Palavras para uma cidade
Tempo houve em que Lisboa não tinha esse nome. Chamavam-lhe Olisipo
quando os Romanos ali chegaram, Olissibona quando a tomaram os Mouros,
que logo deram em dizer Aschbouna, talvez porque não soubessem
pronunciar a bárbara palavra. Quando, em 1147, depois de um cerco de
três meses, os Mouros foram vencidos, o nome da cidade não mudou logo na
hora seguinte: se aquele que iria ser o nosso primeiro rei enviou à
família uma carta a anunciar o feito, o mais provável é que tenha
escrito ao alto Aschbouna, 24 de Outubro, ou Olissibona, mas nunca
Lisboa. Quando começou Lisboa a ser Lisboa de facto e de direito? Pelo
menos alguns anos tiveram de passar antes que o novo nome nascesse, tal
como para que os conquistadores Galegos começassem a tornar-se
Portugueses…
Estas miudezas históricas interessam pouco, dir-se-á, mas a mim
interessar-me-ia muito, não só saber, mas ver, no exacto sentido da
palavra, como veio mudando Lisboa desde aqueles dias. Se o cinema já
existisse então, se os velhos cronistas fossem operadores de câmara, se
as mil e uma mudanças por que Lisboa passou ao longo dos séculos
tivessem sido registadas, poderíamos ver essa Lisboa de oito séculos
crescer e mover-se como um ser vivo, como aquelas flores que a televisão
nos mostra, abrindo-se em poucos segundos, desde o botão ainda fechado
ao esplendor final das formas e das cores. Creio que amaria a essa
Lisboa por cima de todas as cousas.
Fisicamente, habitamos um espaço, mas, sentimentalmente, somos
habitados por uma memória. Memória que é a de um espaço e de um tempo,
memória no interior da qual vivemos, como uma ilha entre dois mares: um
que dizemos passado, outro que dizemos futuro. Podemos navegar no mar do
passado próximo graças à memória pessoal que conservou a lembrança das
suas rotas, mas para navegar no mar do passado remoto teremos de usar as
memórias que o tempo acumulou, as memórias de um espaço continuamente
transformado, tão fugidio como o próprio tempo. Esse filme de Lisboa,
comprimindo o tempo e expandindo o espaço, seria a memória perfeita da
cidade.
O que sabemos dos lugares é coincidirmos com eles durante um certo
tempo no espaço que são. O lugar estava ali, a pessoa apareceu, depois a
pessoa partiu, o lugar continuou, o lugar tinha feito a pessoa, a
pessoa havia transformado o lugar. Quando tive de recriar o espaço e o
tempo de Lisboa onde Ricardo Reis viveria o seu último ano, sabia de
antemão que não seriam coincidentes as duas noções do tempo e do lugar: a
do adolescente tímido que fui, fechado na sua condição social, e a do
poeta lúcido e genial que frequentava as mais altas regiões do espírito.

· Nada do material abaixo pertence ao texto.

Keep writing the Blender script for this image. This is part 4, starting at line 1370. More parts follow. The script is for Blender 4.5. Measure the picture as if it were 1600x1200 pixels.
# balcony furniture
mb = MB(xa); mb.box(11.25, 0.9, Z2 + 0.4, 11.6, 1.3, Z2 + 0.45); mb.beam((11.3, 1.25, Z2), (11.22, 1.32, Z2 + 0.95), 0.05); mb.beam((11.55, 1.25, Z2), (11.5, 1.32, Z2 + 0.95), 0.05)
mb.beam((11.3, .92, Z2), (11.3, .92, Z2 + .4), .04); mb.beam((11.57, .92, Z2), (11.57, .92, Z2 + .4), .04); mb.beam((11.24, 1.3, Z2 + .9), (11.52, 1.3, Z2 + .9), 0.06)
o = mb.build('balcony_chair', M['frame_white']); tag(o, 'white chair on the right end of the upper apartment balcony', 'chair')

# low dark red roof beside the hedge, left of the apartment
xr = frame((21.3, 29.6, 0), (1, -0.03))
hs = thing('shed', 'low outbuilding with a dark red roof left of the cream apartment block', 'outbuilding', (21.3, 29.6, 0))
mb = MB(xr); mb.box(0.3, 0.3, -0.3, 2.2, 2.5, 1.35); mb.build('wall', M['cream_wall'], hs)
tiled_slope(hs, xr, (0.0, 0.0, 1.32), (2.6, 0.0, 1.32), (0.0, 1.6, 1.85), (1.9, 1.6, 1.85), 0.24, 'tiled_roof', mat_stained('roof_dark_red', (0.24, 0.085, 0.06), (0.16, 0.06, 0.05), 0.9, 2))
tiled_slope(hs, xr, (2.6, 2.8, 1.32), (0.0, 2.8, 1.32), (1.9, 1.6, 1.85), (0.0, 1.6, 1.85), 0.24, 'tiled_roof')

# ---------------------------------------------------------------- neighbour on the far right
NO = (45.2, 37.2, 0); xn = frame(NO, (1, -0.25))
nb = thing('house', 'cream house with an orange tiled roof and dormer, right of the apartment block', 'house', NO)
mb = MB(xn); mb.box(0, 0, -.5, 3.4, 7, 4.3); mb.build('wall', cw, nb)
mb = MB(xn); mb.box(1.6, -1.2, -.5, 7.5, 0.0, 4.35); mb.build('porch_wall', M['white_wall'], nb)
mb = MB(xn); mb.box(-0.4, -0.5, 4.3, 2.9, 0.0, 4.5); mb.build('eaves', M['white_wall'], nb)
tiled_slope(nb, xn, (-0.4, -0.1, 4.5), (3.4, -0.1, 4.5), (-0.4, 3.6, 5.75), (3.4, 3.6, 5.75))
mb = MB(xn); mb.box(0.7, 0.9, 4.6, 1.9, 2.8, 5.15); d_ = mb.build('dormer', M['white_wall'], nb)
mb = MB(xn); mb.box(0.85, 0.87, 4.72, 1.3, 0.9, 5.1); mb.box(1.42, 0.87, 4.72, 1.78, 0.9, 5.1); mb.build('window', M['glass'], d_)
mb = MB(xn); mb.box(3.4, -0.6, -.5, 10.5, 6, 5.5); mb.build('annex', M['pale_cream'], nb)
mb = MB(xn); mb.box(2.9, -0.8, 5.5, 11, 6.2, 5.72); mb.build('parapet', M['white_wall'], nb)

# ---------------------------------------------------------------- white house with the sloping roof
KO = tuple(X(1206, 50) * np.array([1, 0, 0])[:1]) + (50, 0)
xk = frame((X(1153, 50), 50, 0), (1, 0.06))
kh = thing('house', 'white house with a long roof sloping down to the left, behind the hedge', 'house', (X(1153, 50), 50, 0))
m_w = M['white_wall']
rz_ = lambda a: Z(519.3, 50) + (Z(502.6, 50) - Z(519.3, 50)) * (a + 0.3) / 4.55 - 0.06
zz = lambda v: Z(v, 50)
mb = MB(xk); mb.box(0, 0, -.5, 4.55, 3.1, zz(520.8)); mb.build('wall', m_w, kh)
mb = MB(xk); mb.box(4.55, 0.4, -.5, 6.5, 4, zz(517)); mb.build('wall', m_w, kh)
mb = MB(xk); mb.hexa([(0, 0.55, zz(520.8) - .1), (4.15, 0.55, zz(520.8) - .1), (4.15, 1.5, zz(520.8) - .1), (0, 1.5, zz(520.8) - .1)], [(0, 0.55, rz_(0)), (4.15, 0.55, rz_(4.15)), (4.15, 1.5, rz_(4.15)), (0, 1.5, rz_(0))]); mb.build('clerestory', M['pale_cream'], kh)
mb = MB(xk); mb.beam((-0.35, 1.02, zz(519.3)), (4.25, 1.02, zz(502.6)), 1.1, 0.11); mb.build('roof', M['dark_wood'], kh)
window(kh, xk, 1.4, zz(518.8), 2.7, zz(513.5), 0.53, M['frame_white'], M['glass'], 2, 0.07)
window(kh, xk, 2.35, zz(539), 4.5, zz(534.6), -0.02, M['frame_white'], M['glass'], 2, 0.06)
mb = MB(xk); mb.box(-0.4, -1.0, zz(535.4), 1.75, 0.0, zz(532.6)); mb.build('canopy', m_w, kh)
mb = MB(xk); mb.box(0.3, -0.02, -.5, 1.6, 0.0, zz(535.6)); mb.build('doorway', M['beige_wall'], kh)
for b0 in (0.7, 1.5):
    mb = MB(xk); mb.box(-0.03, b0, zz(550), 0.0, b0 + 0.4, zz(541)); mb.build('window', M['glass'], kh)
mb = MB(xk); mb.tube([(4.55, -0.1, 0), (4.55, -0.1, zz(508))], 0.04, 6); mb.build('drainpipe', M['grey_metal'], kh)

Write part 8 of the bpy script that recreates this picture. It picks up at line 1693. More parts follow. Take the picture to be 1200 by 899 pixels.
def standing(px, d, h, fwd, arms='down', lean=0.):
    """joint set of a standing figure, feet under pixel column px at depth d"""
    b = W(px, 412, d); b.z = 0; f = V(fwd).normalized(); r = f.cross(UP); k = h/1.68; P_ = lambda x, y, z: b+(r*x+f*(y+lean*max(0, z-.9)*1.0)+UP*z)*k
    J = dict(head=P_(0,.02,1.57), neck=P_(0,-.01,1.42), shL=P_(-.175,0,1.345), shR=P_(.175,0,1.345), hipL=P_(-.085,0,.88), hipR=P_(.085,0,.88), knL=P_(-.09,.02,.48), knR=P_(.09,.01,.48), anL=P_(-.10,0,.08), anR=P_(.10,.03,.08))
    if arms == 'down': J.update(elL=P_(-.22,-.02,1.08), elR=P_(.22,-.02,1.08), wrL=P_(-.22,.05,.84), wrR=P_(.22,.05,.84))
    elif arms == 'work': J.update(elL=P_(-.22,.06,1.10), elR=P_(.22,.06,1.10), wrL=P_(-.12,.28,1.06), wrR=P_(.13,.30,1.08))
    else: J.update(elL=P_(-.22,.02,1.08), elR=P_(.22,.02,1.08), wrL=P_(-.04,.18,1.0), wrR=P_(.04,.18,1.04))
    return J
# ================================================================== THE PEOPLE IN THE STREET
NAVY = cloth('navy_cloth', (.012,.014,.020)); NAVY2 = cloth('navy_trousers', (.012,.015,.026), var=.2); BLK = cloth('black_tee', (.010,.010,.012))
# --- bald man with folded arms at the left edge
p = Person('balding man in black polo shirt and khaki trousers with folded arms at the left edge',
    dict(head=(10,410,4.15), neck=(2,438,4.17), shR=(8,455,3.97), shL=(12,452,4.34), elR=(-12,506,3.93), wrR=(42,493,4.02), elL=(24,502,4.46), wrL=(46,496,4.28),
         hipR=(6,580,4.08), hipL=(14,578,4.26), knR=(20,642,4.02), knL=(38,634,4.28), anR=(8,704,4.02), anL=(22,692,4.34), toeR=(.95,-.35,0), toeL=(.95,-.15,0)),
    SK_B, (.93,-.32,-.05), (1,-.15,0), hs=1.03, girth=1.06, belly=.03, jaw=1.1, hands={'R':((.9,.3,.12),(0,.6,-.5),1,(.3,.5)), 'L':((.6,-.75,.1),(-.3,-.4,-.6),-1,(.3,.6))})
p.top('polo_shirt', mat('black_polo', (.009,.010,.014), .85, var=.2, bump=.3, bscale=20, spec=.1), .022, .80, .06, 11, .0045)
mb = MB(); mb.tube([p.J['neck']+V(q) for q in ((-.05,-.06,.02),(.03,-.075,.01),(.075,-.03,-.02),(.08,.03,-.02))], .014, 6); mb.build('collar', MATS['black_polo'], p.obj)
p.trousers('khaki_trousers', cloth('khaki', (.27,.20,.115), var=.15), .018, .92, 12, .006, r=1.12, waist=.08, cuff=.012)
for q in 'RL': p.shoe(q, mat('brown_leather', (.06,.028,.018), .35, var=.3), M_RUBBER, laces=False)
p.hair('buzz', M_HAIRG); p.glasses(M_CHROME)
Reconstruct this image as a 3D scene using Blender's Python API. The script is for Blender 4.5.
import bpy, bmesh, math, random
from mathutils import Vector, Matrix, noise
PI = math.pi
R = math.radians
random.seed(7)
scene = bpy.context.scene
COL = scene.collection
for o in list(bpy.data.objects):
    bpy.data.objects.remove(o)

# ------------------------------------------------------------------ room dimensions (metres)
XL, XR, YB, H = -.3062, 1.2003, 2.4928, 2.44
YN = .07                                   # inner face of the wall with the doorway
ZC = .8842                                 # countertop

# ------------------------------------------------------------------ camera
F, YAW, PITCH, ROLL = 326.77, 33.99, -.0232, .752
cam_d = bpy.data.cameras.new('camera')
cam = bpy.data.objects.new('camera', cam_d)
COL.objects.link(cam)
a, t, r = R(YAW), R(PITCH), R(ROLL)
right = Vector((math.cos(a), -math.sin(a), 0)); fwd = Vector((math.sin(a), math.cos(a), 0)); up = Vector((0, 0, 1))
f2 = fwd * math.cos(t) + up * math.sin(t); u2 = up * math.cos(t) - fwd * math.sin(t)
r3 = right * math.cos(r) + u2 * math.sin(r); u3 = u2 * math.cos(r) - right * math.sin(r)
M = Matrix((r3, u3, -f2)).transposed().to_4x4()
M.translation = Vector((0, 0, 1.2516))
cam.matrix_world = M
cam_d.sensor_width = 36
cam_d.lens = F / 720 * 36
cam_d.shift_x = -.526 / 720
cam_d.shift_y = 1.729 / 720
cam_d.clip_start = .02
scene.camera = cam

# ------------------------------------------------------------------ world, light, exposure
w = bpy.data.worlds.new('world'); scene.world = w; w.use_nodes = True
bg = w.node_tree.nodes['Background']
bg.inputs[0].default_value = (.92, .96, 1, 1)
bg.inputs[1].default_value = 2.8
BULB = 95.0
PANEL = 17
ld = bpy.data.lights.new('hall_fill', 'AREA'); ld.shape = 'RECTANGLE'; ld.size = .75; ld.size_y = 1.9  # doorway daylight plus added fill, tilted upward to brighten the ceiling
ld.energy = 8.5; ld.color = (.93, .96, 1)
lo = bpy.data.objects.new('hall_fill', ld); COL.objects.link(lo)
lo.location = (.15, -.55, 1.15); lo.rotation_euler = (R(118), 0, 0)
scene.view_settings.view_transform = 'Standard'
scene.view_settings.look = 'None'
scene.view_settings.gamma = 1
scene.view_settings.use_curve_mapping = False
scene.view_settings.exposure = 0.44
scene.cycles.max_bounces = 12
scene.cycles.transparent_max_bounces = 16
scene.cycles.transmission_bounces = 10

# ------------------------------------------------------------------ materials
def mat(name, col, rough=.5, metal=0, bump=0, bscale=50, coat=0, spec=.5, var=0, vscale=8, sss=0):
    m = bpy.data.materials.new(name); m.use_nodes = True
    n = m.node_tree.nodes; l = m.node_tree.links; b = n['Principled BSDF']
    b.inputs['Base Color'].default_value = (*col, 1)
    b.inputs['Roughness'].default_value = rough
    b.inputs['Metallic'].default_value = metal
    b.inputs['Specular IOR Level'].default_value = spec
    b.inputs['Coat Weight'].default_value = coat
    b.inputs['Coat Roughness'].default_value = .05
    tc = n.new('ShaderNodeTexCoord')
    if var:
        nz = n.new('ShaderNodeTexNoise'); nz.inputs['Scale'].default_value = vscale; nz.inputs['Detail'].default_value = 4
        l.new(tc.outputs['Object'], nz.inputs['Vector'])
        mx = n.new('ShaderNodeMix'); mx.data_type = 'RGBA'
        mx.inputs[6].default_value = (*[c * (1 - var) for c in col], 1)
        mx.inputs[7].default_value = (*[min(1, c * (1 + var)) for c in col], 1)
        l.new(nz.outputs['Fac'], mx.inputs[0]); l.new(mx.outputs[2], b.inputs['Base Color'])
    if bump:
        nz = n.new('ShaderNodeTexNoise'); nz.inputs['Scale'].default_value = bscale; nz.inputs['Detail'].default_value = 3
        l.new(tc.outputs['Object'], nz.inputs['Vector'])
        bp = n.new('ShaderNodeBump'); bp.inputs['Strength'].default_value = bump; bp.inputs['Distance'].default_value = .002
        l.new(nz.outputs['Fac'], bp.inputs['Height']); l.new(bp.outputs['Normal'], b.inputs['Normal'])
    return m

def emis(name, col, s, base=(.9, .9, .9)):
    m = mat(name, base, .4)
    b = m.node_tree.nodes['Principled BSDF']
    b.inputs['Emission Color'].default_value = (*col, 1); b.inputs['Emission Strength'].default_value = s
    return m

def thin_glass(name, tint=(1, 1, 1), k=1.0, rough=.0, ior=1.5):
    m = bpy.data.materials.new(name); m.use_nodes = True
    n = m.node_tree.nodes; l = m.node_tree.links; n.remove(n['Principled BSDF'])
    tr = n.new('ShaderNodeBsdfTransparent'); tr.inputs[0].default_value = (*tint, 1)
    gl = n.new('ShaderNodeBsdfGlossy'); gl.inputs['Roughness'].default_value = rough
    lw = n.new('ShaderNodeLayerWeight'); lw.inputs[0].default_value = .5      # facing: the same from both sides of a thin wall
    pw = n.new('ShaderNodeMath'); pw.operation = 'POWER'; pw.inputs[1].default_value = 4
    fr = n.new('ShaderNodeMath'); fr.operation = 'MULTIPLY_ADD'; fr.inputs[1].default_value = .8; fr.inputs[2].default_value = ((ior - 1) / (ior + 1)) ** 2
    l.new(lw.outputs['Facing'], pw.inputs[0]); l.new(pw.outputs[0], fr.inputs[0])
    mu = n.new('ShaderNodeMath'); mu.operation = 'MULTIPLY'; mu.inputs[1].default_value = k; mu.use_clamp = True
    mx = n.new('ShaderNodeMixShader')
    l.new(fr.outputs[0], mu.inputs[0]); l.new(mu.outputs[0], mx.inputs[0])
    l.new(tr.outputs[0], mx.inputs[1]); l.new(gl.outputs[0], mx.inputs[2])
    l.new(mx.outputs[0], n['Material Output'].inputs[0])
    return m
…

A minha Lisboa foi sempre a dos bairros pobres, e quando, muito mais
tarde, as circunstâncias me levaram a viver noutros ambientes, a memória
que preferi guardar foi a da Lisboa dos meus primeiros anos, a Lisboa
da gente de pouco ter e de muito sentir, ainda rural nos costumes e na
compreensão do mundo.
Talvez não seja possível falar de uma cidade sem citar umas quantas
datas notáveis da sua existência histórica. Aqui, falando de Lisboa, foi
mencionada uma só, a do seu começo português: não será particularmente
grave o pecado de glorificação… Sê-lo-ia, sim, ceder àquela espécie de
exaltação patriótica que, à falta de inimigos reais sobre que fazer cair
o seu suposto poder, procura os estímulos fáceis da evocação retórica.
As retóricas comemorativas, não sendo forçosamente um mal, comportam no
entanto um sentimento de auto-complacência que leva a confundir as
palavras com os actos, quando as não coloca no lugar que só a eles
competiria.
Naquele dia de Outubro, o então ainda mal iniciado Portugal deu um
largo passo em frente, e tão firme foi ele que não voltou Lisboa a ser
perdida. Mas não nos permitamos a napoleónica vaidade de exclamar: “Do
alto daquele castelo oitocentos anos nos contemplam” – e aplaudir-nos
depois uns aos outros por termos durado tanto… Pensemos antes que do
sangue derramado por um e outro lados está feito o sangue que levamos
nas veias, nós, os herdeiros desta cidade, filhos de cristãos e de
mouros, de pretos e de judeus, de índios e de amarelos, enfim, de todas
as raças e credos que se dizem bons, de todos os credos e raças a que
chamam maus. Deixemos na irónica paz dos túmulos aquelas mentes
transviadas que, num passado não distante, inventaram para os
Portugueses um “dia da raça”, e reivindiquemos a magnífica mestiçagem,
não apenas de sangues, mas sobretudo de culturas, que fundou Portugal e o
fez durar até hoje.
Lisboa tem-se transformado nos últimos anos, foi capaz de acordar na
consciência dos seus cidadãos o renovo de forças que a arrancou do
marasmo em que caíra. Em nome da modernização levantam-se muros de betão
sobre as pedras antigas, transtornam-se os perfis das colinas,
alteram-se os panoramas, modificam-se os ângulos de visão. Mas o
espírito de Lisboa sobrevive, e é o espírito que faz eternas as cidades.
Arrebatado por aquele louco amor e aquele divino entusiasmo que moram
nos poetas, Camões escreveu um dia, falando de Lisboa: “…cidade que
facilmente das outras é princesa”. Perdoemos-lhe o exagero. Basta que
Lisboa seja simplesmente o que deve ser: culta, moderna, limpa,
organizada – sem perder nada da sua alma. E se todas estas bondades
acabarem por fazer dela uma rainha, pois que o seja. Na república que
nós somos serão sempre bem-vindas rainhas assim.